US Recalls Ambassador to Syria
Meanwhile, the UN Security Council condemned on Tuesday the “terrorist” Beirut bombing, vowing to punish the killers.
US State Department spokesman Richard Boucher said Bush summoned Ambassador Margaret Scobey back to the United States for “urgent consultations,” Reuters news agency reported.
“It’s too early to know who was responsible for this attack,” White House spokesman Scott McClellan told reporters.
But he said: “Syria’s presence in Lebanon is a destabilizing force. The terrorist attack further underscores the importance of letting the Lebanese people control their future.”
Hariri was killed Monday, February 14, in a deadly blast that targeted his motorcade passing in a western Beirut area near St.

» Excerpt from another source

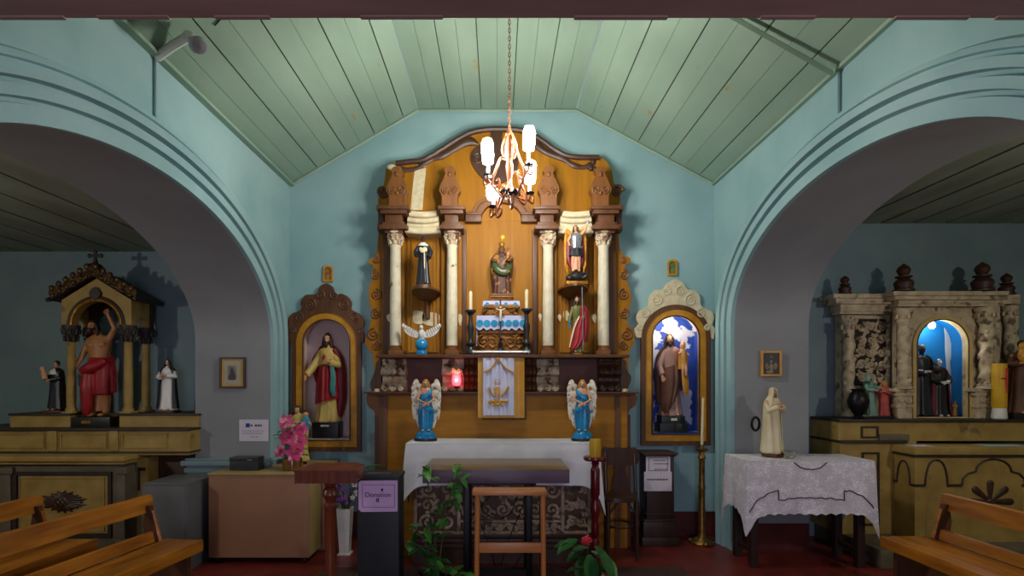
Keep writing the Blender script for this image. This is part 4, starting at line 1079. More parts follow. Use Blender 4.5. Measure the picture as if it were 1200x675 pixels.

George hotel.
The shattering explosion also claimed the lives of at least 14 others, including several bodyguards of the 60-year-old charismatic Lebanese figure.
Pundits believed that the assassination was more likely the work of state security agencies.
They maintained that the magnitude of the blast indicated it was masterminded by state intelligence services not just by toothless militant groups.
An online statement attributed to Al-Qaeda denied Tuesday that its men in the Levant were behind the killing of Hariri, holding Syrian, Israeli or Lebanese intelligence services accountable for it.
Syrian Vice President Abdel Halim Khaddam arrived in Beirut on Tuesday to pay his last respects to Hariri, accusing Israel of killing the former premier.
Intense Pressures
The recalling of the US ambassador is a sign of US displeasure over Syria’s military presence in Lebanon, which the White House cited on Monday in condemning the assassination of Hariri, Reuters said.
Washington has been warning Syria for months that it may face new sanctions for allegedly supporting Palestinian “militants” and allowing money and arms to flow to “insurgents” in Iraq, the news agency added.
Last week the State Department called in Syria’s ambassador, a sign a decision may be near.
“We are constantly reviewing all our diplomatic options across the board, including further sanctions under Syria Accountability Act,” a senior administration official told Reuters.
On December 12, Bush signed into law the Syria Accountability bill which allows economic and diplomatic sanctions on the Arab country.
The White House said on Monday that it would work with its allies and the UN Security Council to end Syria’s “occupation” of Lebanon.
Spokesman Scott McClellan said that the people of Lebanon “deserve the freedom to choose their leaders, free of intimidation, terror and foreign occupation.”
“The US will consult with other governments in the region and on the Security Council about measures that can be taken to punish those responsible for this terrorist attack, to end the use of violence and intimidation against the Lebanese people, and to restore Lebanon’s independence,” he said.
Security Council Condemns
Meanwhile, the UN Security Council on Tuesday condemned the “terrorist" bombing in Beirut that killed Hariri and expressed concern over “further destabilization” in Lebanon, Agence France-Presse (AFP) reported.
The council also asked UN Secretary General Kofi Annan to deliver a report into Monday’s killing, something the UN chief said earlier the United Nations was prepared to do.
In a statement, the 15-nation council also recalled last year’s resolution calling for the withdrawal of all Syrian forces from Lebanon.
“The bottom line of this statement is that other countries should get out of (Lebanon’s) business,” said Anne Patterson, the US deputy ambassador to the United Nations.
“We’ve had a long history of conversations with them and the message does not seem to be getting through. Syria has got to get out of Lebanon,” Patterson added.
The United States and France had engineered a UN resolution in September telling Syria to withdraw its troops from Lebanon and refrain from intervening in Lebanese affairs.
They further sought, though unsuccessfully, to head off a constitutional amendment that extended the term of Lebanese president Emile Lahoud, by three years.